Spanish President Pedro Sánchez is ready to resist once again, but this time it's different. Faced with serious signs of corruption surrounding the PSOE's organizational secretary, Santos Cerdán, a man of close confidence for fourteen years, the socialist leader has been decisive in his goal of distancing himself from the alleged corruption and saving himself. Sánchez has forced Santos Cerdán to resign from all his positions, repeatedly asked for "forgiveness" and "apologies" from the public and members, pleaded "ignorance" and "disappointment," will commission an external audit of the party's accounts, and will restructure its federal executive committee. Despite the seriousness of the report from the Central Operational Unit (UCO) of the Civil Guard, Sánchez is not giving up. There will be no early elections, no government reform, and he intends to run again in 2027. Contrite and self-exonerated, Sánchez attempts to shield himself in the Moncloa Palace: "Until this morning [Thursday], I was convinced of the integrity" of Santos Cerdán. In other words, Sánchez says he knew nothing of what his number three is accused of and expresses "enormous disappointment and profound sadness" at what is coming to light.
This isn't the first time something like this has happened to him with his immediate entourage. Bad if he didn't know anything, and worse if he had had any clues. He already had to get rid of his former minister and previous secretary of organization, José Luis Ábalos, key to his rise within the PSOE. Ábalos is no longer a member of the party, from which he was expelled. Santos Cerdán has, for the time being, been removed from all his responsibilities. The UCO report points to personal enrichment as a result of commissions in exchange for public works and perhaps illegal financing of the party. This is by no means a minor issue. The democratic regeneration that Sánchez has always championed is losing credibility. And, from a factual and political perspective, what now hangs in the air is the question of whether there is more ammunition in the Madrid mud of scandals against the PSOE or whether Santos Cerdán's card was the great trump card. Be that as it may, this case is serious and delegitimizes the president, no matter how right he is when he looks at the other side of the ideological spectrum and accuses him of a dirty war.
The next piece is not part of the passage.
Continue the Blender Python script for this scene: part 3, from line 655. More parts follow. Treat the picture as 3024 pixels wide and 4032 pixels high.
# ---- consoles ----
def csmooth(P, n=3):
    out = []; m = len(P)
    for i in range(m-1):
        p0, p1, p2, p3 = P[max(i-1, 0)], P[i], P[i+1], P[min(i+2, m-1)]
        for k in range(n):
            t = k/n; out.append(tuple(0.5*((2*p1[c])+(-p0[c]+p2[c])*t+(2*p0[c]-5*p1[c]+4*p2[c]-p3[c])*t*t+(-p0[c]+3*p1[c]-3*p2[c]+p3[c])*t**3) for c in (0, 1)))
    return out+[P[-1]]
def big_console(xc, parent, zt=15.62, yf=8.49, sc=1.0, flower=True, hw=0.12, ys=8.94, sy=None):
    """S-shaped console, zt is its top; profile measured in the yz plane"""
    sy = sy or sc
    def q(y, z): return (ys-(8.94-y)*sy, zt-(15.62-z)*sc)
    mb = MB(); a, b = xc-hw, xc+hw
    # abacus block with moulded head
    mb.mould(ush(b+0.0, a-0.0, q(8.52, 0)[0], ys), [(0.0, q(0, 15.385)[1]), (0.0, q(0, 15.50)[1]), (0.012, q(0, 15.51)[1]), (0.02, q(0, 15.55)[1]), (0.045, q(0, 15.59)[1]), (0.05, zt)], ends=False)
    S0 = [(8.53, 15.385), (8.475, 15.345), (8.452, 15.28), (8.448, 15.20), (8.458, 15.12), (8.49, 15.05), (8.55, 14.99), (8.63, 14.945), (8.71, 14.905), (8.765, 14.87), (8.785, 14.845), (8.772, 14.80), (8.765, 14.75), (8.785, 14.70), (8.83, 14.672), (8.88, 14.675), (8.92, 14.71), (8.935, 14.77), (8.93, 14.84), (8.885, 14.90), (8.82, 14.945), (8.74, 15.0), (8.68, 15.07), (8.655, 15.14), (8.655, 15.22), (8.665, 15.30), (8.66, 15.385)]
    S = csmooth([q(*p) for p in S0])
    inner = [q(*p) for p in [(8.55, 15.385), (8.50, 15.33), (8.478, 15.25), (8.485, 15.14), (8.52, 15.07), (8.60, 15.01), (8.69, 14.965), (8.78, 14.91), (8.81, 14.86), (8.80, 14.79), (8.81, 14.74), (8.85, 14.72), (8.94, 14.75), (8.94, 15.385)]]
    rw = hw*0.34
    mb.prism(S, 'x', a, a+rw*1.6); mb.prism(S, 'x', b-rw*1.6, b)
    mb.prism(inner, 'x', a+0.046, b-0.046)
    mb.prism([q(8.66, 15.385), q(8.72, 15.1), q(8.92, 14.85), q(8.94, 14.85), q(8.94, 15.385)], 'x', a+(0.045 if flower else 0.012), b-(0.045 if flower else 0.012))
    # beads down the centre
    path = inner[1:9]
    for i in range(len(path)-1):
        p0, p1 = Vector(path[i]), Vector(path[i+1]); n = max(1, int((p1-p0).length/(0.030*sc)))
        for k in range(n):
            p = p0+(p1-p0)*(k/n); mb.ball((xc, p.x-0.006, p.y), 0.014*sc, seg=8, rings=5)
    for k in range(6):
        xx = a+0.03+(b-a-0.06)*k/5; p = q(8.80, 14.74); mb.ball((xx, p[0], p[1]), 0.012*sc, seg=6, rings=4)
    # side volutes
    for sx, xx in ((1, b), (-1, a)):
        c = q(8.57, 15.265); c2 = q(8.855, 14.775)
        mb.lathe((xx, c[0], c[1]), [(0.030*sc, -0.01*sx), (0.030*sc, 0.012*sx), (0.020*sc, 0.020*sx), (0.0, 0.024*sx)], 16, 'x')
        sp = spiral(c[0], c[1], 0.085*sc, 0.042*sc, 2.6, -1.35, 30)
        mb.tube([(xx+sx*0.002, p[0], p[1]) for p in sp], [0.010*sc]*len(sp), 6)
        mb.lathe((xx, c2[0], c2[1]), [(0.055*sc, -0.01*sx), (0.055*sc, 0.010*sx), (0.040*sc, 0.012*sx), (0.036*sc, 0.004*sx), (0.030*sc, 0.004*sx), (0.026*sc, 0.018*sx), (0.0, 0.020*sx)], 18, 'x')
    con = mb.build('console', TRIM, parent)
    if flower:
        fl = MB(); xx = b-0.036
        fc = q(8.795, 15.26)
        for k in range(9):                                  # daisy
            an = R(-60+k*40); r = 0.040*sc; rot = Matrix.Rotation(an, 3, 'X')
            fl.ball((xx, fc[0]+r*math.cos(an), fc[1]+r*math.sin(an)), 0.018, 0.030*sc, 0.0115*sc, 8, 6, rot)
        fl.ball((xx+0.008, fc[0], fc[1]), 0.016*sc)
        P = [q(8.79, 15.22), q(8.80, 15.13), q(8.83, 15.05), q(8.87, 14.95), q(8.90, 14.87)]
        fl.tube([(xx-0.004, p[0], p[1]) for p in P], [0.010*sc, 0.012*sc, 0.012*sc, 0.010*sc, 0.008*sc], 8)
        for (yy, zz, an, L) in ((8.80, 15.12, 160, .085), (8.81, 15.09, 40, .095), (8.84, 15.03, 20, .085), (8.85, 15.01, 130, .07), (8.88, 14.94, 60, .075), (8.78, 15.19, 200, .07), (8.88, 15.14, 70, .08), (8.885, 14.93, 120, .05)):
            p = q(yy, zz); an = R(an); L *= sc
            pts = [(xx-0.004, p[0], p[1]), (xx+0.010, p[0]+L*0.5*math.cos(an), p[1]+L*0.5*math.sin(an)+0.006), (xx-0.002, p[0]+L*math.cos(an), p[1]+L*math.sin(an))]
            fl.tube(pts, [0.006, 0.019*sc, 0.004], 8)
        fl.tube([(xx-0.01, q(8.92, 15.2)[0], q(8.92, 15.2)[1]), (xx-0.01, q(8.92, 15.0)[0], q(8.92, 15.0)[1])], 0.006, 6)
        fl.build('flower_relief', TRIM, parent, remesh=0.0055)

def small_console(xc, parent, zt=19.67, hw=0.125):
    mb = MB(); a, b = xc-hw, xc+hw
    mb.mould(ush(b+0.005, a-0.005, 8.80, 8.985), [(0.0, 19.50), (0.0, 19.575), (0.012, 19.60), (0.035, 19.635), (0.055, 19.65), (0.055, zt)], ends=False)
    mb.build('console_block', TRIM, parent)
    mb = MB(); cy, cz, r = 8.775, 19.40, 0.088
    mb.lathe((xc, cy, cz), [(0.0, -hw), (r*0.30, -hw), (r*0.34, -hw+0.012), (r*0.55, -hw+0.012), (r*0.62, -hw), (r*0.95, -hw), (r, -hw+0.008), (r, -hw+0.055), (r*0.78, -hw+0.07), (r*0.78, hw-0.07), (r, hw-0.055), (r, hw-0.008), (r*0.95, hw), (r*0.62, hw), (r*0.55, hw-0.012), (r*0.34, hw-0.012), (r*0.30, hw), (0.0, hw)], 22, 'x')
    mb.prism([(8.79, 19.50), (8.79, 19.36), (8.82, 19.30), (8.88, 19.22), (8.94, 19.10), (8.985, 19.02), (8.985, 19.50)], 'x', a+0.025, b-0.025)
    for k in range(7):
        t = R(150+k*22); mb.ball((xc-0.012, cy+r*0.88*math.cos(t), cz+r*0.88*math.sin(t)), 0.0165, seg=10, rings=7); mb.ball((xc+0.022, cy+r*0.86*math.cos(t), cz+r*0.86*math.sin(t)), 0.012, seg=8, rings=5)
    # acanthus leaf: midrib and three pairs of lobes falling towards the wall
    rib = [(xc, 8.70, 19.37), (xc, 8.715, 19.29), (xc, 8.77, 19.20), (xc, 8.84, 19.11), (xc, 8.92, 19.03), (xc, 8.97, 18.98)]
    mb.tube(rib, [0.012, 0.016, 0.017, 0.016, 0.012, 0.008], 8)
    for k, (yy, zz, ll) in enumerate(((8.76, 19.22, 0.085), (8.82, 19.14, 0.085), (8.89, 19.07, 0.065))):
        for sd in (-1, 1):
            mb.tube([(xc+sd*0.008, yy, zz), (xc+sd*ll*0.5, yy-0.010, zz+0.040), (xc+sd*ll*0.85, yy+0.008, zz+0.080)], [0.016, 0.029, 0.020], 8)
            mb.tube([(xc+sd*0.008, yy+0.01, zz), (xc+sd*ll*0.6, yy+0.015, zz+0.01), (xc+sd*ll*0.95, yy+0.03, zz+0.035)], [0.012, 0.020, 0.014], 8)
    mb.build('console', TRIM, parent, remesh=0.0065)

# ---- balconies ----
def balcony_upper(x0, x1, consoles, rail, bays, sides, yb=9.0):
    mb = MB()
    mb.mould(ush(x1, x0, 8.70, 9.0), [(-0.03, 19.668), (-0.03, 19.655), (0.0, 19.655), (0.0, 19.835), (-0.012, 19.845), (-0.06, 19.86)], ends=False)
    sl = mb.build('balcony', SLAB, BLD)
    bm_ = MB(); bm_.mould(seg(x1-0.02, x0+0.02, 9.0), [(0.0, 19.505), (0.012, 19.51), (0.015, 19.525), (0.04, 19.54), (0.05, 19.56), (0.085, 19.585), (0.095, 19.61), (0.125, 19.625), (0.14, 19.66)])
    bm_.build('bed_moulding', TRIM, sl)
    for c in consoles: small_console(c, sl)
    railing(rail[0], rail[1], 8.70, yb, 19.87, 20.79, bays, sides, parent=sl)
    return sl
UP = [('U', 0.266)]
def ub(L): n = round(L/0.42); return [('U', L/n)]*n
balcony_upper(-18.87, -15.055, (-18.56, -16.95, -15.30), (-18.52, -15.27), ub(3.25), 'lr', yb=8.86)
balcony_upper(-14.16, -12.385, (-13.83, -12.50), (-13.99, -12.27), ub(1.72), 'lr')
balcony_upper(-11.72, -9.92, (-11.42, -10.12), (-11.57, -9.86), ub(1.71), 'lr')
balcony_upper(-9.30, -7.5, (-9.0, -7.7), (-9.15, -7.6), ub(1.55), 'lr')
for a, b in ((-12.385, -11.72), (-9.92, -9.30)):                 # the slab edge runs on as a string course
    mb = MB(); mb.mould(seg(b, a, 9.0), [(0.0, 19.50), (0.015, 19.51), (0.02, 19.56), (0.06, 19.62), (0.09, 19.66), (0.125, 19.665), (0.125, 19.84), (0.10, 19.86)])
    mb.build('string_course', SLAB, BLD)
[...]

With a politically belligerent justice system stacked against him and a Madrid media landscape that is leaving him without any anchors, the Spanish president is increasingly alone. We will see how far his resilience, and that of his party and his partners, will go. Elections. Sánchez knows that his overwhelming support will not bring him down because what would come next, a PP-Vox coalition, would be much worse for both the left and the Catalan and Basque nationalists. Under democratically healthy political circumstances, Sánchez would file a motion of confidence, and if he lost it, he would go to elections. The pressure will continue and become increasingly louder. His weakness is evident, but his playbook will lead him to try to resist.